* Begin *
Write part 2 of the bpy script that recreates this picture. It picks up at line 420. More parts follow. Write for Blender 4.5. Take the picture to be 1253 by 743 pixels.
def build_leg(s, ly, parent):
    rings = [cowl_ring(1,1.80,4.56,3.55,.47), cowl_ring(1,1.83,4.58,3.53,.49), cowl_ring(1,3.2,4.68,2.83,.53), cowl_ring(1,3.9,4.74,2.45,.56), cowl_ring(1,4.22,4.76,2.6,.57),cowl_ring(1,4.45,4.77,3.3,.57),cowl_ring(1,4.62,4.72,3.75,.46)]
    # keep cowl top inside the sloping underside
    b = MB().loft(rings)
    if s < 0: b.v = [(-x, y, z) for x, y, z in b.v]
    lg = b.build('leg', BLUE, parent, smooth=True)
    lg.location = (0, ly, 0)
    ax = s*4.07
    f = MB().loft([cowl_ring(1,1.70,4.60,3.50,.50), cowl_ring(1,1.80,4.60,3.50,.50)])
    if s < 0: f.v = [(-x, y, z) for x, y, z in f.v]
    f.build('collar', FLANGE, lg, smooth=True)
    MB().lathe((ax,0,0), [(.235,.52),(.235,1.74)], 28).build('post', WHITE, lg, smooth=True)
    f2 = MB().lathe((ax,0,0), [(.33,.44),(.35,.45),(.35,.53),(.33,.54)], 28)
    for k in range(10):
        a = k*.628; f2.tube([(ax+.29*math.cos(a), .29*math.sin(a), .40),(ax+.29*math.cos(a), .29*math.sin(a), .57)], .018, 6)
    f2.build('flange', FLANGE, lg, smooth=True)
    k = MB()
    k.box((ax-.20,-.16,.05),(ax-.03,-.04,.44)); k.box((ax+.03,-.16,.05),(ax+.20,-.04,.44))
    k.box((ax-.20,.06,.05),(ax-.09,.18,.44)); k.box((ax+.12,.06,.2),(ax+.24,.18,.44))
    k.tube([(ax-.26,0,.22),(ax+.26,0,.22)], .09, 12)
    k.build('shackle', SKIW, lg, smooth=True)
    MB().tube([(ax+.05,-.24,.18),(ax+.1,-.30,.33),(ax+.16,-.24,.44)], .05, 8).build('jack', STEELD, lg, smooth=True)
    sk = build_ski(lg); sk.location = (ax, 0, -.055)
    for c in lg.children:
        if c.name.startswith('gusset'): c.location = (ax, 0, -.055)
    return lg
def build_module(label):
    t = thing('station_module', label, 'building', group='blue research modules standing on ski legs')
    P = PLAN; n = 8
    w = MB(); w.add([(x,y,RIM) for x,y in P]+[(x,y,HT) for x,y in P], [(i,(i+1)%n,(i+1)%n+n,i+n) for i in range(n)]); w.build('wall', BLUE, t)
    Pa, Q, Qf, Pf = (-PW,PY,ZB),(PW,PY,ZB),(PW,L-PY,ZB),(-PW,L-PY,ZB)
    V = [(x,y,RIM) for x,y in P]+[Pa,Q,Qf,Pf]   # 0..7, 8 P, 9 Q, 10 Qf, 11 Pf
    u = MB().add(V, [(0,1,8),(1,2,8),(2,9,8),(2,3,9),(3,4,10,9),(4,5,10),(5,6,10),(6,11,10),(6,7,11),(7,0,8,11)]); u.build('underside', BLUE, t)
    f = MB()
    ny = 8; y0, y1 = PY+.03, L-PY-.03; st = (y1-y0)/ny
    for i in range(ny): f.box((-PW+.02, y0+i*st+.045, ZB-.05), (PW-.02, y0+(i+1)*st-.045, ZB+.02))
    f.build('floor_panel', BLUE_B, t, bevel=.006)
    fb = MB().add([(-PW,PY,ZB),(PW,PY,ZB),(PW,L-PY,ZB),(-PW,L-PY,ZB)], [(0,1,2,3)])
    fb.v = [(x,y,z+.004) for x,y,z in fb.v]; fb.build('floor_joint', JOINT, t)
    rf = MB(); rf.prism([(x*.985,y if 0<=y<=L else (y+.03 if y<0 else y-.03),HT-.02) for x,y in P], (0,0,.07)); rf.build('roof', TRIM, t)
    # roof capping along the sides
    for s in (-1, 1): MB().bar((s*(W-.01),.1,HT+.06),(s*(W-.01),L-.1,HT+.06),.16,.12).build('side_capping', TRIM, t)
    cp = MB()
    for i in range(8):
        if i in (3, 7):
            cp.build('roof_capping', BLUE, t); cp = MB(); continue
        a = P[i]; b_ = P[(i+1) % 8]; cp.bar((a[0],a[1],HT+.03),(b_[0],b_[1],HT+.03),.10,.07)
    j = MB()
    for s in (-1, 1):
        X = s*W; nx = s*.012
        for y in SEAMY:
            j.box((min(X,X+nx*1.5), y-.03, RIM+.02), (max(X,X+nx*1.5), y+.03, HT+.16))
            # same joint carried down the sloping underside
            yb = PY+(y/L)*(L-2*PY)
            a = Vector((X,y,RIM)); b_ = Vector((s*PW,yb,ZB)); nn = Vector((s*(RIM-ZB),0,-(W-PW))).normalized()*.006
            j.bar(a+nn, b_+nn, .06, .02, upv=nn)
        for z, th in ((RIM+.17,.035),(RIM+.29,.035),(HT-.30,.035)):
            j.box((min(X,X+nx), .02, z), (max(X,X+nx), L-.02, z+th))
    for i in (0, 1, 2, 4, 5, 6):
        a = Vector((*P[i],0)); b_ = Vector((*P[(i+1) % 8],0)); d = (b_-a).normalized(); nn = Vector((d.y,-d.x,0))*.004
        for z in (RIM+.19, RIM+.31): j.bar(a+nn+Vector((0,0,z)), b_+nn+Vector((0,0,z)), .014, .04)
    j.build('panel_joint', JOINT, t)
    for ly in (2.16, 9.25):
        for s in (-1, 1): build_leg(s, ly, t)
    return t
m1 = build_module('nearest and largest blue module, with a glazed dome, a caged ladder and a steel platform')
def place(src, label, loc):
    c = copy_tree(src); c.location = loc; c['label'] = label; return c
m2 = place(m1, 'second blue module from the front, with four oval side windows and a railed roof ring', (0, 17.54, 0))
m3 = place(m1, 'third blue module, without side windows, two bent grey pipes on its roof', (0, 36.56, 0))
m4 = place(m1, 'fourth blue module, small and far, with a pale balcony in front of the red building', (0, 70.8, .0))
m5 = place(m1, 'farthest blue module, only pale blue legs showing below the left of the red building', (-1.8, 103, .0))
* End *
Stated task:
Word for word, quote all of the data above.

Output below:
Write part 2 of the bpy script that recreates this picture. It picks up at line 420. More parts follow. Write for Blender 4.5. Take the picture to be 1253 by 743 pixels.
def build_leg(s, ly, parent):
    rings = [cowl_ring(1,1.80,4.56,3.55,.47), cowl_ring(1,1.83,4.58,3.53,.49), cowl_ring(1,3.2,4.68,2.83,.53), cowl_ring(1,3.9,4.74,2.45,.56), cowl_ring(1,4.22,4.76,2.6,.57),cowl_ring(1,4.45,4.77,3.3,.57),cowl_ring(1,4.62,4.72,3.75,.46)]
    # keep cowl top inside the sloping underside
    b = MB().loft(rings)
    if s < 0: b.v = [(-x, y, z) for x, y, z in b.v]
    lg = b.build('leg', BLUE, parent, smooth=True)
    lg.location = (0, ly, 0)
    ax = s*4.07
    f = MB().loft([cowl_ring(1,1.70,4.60,3.50,.50), cowl_ring(1,1.80,4.60,3.50,.50)])
    if s < 0: f.v = [(-x, y, z) for x, y, z in f.v]
    f.build('collar', FLANGE, lg, smooth=True)
    MB().lathe((ax,0,0), [(.235,.52),(.235,1.74)], 28).build('post', WHITE, lg, smooth=True)
    f2 = MB().lathe((ax,0,0), [(.33,.44),(.35,.45),(.35,.53),(.33,.54)], 28)
    for k in range(10):
        a = k*.628; f2.tube([(ax+.29*math.cos(a), .29*math.sin(a), .40),(ax+.29*math.cos(a), .29*math.sin(a), .57)], .018, 6)
    f2.build('flange', FLANGE, lg, smooth=True)
    k = MB()
    k.box((ax-.20,-.16,.05),(ax-.03,-.04,.44)); k.box((ax+.03,-.16,.05),(ax+.20,-.04,.44))
    k.box((ax-.20,.06,.05),(ax-.09,.18,.44)); k.box((ax+.12,.06,.2),(ax+.24,.18,.44))
    k.tube([(ax-.26,0,.22),(ax+.26,0,.22)], .09, 12)
    k.build('shackle', SKIW, lg, smooth=True)
    MB().tube([(ax+.05,-.24,.18),(ax+.1,-.30,.33),(ax+.16,-.24,.44)], .05, 8).build('jack', STEELD, lg, smooth=True)
    sk = build_ski(lg); sk.location = (ax, 0, -.055)
    for c in lg.children:
        if c.name.startswith('gusset'): c.location = (ax, 0, -.055)
    return lg
def build_module(label):
    t = thing('station_module', label, 'building', group='blue research modules standing on ski legs')
    P = PLAN; n = 8
    w = MB(); w.add([(x,y,RIM) for x,y in P]+[(x,y,HT) for x,y in P], [(i,(i+1)%n,(i+1)%n+n,i+n) for i in range(n)]); w.build('wall', BLUE, t)
    Pa, Q, Qf, Pf = (-PW,PY,ZB),(PW,PY,ZB),(PW,L-PY,ZB),(-PW,L-PY,ZB)
    V = [(x,y,RIM) for x,y in P]+[Pa,Q,Qf,Pf]   # 0..7, 8 P, 9 Q, 10 Qf, 11 Pf
    u = MB().add(V, [(0,1,8),(1,2,8),(2,9,8),(2,3,9),(3,4,10,9),(4,5,10),(5,6,10),(6,11,10),(6,7,11),(7,0,8,11)]); u.build('underside', BLUE, t)
    f = MB()
    ny = 8; y0, y1 = PY+.03, L-PY-.03; st = (y1-y0)/ny
    for i in range(ny): f.box((-PW+.02, y0+i*st+.045, ZB-.05), (PW-.02, y0+(i+1)*st-.045, ZB+.02))
    f.build('floor_panel', BLUE_B, t, bevel=.006)
    fb = MB().add([(-PW,PY,ZB),(PW,PY,ZB),(PW,L-PY,ZB),(-PW,L-PY,ZB)], [(0,1,2,3)])
    fb.v = [(x,y,z+.004) for x,y,z in fb.v]; fb.build('floor_joint', JOINT, t)
    rf = MB(); rf.prism([(x*.985,y if 0<=y<=L else (y+.03 if y<0 else y-.03),HT-.02) for x,y in P], (0,0,.07)); rf.build('roof', TRIM, t)
    # roof capping along the sides
    for s in (-1, 1): MB().bar((s*(W-.01),.1,HT+.06),(s*(W-.01),L-.1,HT+.06),.16,.12).build('side_capping', TRIM, t)
    cp = MB()
    for i in range(8):
        if i in (3, 7):
            cp.build('roof_capping', BLUE, t); cp = MB(); continue
        a = P[i]; b_ = P[(i+1) % 8]; cp.bar((a[0],a[1],HT+.03),(b_[0],b_[1],HT+.03),.10,.07)
    j = MB()
    for s in (-1, 1):
        X = s*W; nx = s*.012
        for y in SEAMY:
            j.box((min(X,X+nx*1.5), y-.03, RIM+.02), (max(X,X+nx*1.5), y+.03, HT+.16))
            # same joint carried down the sloping underside
            yb = PY+(y/L)*(L-2*PY)
            a = Vector((X,y,RIM)); b_ = Vector((s*PW,yb,ZB)); nn = Vector((s*(RIM-ZB),0,-(W-PW))).normalized()*.006
            j.bar(a+nn, b_+nn, .06, .02, upv=nn)
        for z, th in ((RIM+.17,.035),(RIM+.29,.035),(HT-.30,.035)):
            j.box((min(X,X+nx), .02, z), (max(X,X+nx), L-.02, z+th))
    for i in (0, 1, 2, 4, 5, 6):
        a = Vector((*P[i],0)); b_ = Vector((*P[(i+1) % 8],0)); d = (b_-a).normalized(); nn = Vector((d.y,-d.x,0))*.004
        for z in (RIM+.19, RIM+.31): j.bar(a+nn+Vector((0,0,z)), b_+nn+Vector((0,0,z)), .014, .04)
    j.build('panel_joint', JOINT, t)
    for ly in (2.16, 9.25):
        for s in (-1, 1): build_leg(s, ly, t)
    return t
m1 = build_module('nearest and largest blue module, with a glazed dome, a caged ladder and a steel platform')
def place(src, label, loc):
    c = copy_tree(src); c.location = loc; c['label'] = label; return c
m2 = place(m1, 'second blue module from the front, with four oval side windows and a railed roof ring', (0, 17.54, 0))
m3 = place(m1, 'third blue module, without side windows, two bent grey pipes on its roof', (0, 36.56, 0))
m4 = place(m1, 'fourth blue module, small and far, with a pale balcony in front of the red building', (0, 70.8, .0))
m5 = place(m1, 'farthest blue module, only pale blue legs showing below the left of the red building', (-1.8, 103, .0))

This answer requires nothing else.